A concentração de riqueza aprofunda a ferida nacional
Nas últimas semanas, foram publicados dois estudos reveladores do abismo social brasileiro. O primeiro e mais completo deles foi o relatório da Oxfam Brasil, tema da reportagem de capa da edição 972 de CartaCapital, sobre as desigualdades em termos de riqueza, renda, gênero e raça em nosso país.
O outro foi um levantamento do mapa de homicídios publicado pelo jornal Folha de S.Paulo na última segunda-feira 9. Duas faces do mesmo problema, concentração de riqueza e violência aprofundam a ferida nacional.
Os números apresentados pelo estudo A Distância Que Nos Une, da Oxfam, são chocantes: a riqueza dos seis maiores bilionários brasileiros equivale à dos 100 milhões mais pobres. Considerando o 0,1% mais rico, sua renda em um mês é a mesma que um trabalhador com ganho de um salário mínimo receberia em 19 anos. Difícil explicar pela meritocracia uma desigualdade tão gritante.

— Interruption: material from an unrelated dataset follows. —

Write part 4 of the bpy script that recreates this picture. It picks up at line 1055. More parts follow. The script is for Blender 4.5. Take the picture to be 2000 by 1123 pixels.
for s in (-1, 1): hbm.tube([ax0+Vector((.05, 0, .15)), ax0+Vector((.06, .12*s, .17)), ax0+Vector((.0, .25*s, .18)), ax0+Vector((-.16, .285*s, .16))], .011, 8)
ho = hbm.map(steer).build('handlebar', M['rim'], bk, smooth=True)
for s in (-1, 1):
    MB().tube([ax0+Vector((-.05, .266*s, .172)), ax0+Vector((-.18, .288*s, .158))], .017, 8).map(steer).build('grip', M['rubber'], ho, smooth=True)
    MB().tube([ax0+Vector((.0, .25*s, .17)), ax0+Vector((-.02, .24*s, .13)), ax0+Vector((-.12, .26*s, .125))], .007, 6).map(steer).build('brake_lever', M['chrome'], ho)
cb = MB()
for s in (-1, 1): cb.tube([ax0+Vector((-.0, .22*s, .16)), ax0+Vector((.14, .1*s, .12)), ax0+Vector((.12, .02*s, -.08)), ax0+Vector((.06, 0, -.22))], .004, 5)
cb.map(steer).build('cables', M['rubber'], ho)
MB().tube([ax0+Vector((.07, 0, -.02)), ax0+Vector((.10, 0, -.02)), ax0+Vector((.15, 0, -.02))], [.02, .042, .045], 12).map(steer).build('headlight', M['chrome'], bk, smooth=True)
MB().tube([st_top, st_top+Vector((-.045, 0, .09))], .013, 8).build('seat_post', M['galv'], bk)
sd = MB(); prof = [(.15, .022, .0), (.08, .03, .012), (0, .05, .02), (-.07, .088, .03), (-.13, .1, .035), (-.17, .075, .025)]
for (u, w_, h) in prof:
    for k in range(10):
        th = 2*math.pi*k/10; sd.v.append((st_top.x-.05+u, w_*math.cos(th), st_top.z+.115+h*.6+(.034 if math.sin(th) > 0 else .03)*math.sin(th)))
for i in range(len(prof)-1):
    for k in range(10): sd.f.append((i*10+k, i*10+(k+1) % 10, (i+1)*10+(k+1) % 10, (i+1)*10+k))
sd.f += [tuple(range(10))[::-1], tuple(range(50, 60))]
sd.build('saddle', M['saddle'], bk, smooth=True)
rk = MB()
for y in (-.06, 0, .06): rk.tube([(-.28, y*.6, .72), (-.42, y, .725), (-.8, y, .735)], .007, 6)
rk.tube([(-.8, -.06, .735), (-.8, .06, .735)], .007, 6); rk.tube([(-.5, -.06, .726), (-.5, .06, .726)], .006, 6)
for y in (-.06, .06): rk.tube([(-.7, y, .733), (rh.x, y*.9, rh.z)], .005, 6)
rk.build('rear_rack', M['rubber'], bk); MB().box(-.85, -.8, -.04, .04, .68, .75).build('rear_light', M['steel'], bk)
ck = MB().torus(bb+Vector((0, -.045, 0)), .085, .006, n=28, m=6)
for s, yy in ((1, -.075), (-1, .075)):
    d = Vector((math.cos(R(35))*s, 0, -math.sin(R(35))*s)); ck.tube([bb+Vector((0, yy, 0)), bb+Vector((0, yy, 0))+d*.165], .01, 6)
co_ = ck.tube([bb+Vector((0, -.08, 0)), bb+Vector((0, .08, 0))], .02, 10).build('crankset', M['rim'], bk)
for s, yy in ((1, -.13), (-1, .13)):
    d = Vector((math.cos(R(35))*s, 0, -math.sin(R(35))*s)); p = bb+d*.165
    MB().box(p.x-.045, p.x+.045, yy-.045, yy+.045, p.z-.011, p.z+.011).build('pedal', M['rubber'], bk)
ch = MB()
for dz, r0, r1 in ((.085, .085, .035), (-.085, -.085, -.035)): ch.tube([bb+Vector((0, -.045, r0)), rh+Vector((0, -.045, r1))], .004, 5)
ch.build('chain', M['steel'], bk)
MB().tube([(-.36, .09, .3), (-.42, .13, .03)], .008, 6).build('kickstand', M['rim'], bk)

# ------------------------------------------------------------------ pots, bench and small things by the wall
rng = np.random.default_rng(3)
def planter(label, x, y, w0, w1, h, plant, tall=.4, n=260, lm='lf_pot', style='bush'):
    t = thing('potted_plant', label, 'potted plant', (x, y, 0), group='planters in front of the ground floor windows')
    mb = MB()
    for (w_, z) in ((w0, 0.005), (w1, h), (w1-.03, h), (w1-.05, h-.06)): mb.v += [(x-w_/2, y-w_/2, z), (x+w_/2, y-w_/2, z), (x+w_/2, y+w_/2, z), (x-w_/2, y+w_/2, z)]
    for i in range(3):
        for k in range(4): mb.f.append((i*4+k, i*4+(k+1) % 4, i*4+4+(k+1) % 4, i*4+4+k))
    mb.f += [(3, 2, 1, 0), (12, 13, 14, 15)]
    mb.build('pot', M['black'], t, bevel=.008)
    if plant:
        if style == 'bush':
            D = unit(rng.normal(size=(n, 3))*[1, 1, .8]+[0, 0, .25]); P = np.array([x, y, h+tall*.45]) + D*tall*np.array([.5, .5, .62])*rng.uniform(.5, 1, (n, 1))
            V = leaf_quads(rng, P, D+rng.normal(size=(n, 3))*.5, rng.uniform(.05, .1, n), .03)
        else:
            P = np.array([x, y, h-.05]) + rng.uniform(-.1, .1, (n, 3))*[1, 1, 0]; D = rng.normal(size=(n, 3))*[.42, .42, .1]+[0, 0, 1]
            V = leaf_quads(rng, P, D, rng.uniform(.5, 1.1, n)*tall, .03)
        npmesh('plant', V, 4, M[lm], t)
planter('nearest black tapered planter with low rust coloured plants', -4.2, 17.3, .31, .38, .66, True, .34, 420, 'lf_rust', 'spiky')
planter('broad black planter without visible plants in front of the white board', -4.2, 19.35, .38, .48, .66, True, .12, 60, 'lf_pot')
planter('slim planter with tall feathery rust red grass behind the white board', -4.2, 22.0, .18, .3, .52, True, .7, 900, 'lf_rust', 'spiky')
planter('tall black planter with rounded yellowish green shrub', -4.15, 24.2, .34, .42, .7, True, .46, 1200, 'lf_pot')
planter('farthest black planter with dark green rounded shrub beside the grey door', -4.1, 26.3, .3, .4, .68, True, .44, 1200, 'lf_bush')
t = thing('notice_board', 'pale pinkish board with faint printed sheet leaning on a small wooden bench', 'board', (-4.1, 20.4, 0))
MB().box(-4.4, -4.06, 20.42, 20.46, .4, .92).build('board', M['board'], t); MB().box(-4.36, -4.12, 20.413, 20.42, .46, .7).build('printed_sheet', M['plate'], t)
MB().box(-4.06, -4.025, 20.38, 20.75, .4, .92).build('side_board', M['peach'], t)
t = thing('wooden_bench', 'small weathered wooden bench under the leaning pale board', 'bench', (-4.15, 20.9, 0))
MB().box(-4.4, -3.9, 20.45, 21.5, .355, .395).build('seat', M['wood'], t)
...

O trabalho da Oxfam tem a vantagem de operar não apenas com o conceito de renda, mas também com o de riqueza, que inclui a propriedade imobiliária. Por aqui, a terra historicamente foi o pivô da desigualdade.
No campo, os dados do último Censo Agropecuário mostraram o aumento da concentração, medida pelo Índice de Gini, sendo os latifúndios mais da metade da terra agrícola do País. Nas cidades não é diferente: em São Paulo, 1% dos proprietários concentra 25% dos imóveis, o que, por sua vez, representa 45% de todo o valor imobiliário municipal. Enquanto isso, o déficit de moradia na cidade supera 470 mil famílias.
As disparidades entre homens e mulheres e entre brancos e negros são outra faceta perversa desse cenário. Em relação à renda, 65% das mulheres brasileiras ganham até 1,5 salário mínimo, ao lado de 52% dos homens. Na ponta oposta, com renda superior a 10 salários mínimos, há dois homens para cada mulher.
No caso dos negros e negras, a situação é ainda mais grave: na faixa inferior a 1,5 salário mínimo estão 67% da população negra e 45% da branca. Entre os que ganham mais de 10 salários, há quatro brancos para cada negro.
Esses níveis brutais de desigualdade só poderiam gerar uma sociedade conflagrada. É o que mostra o mapa das mortes violentas, elaborado a partir de dados da Secretaria de Segurança Pública de São Paulo. O que sobressai é como o abismo social se expressa em segregação territorial, legitimando regiões entregues à violência.
Em termos de renda, serviços públicos e violência há duas cidades em uma. Os dados compilados referem-se a São Paulo, mas refletem uma realidade conhecida em todos os centros urbanos do País.
O índice de homicídios na cidade equipara-se ao da Suécia ou ao do México, a depender da região considerada. O Jardim São Luís, na Zona Sul, tem taxa de 16 mortes violentas por 100 mil habitantes, enquanto o elitizado e protegido Jardim Paulista tem 1 morte por 100 mil, ou seja, 16 vezes menos.
O morador do São Luís tem mais chance de ser assassinado do que se estivesse no Congo ou em Porto Rico; o dos Jardins tem menos chance do que se vivesse nos EUA ou na França.
A situação torna-se ainda mais díspar se a comparação é feita em nível nacional. Mesmo a taxa mais elevada de São Paulo está bem abaixo da média nacional, de 27,2 mortes por 100 mil habitantes.
Isso porque algumas capitais do Norte e Nordeste têm índices alarmantes, a ponto de estarem acima de países em situação de guerra. É o caso de Fortaleza, a capital mais violenta do País, com 63,7 mortes para 100 mil habitantes, de São Luís, com 60,9, e Manaus, com 52,8.
A taxa de homicídios na capital cearense é superior à de El Salvador (62,4), país com maior número de mortes violentas do mundo. Ou seja, o abismo brasileiro permite que alguns poucos vivam como se estivessem na Suécia e muitos outros morram como se estivessem em El Salvador.
Isso porque, na maioria das periferias, o Estado só se apresenta como polícia e, neste caso, não como promotora de segurança pública, mas frequentemente como agente da violência.
Esses dois estudos trazem ao centro do debate o tema da desigualdade social, o grande dilema nacional. Enquanto coexistir por aqui uma espoliação selvagem das maiorias com privilégios indecentes do 1%, teremos uma tensão perene na base da sociedade. A polarização do País é o retrato dessa ferida aberta, que não fechará sem uma agenda ousada de distribuição de renda e riquezas.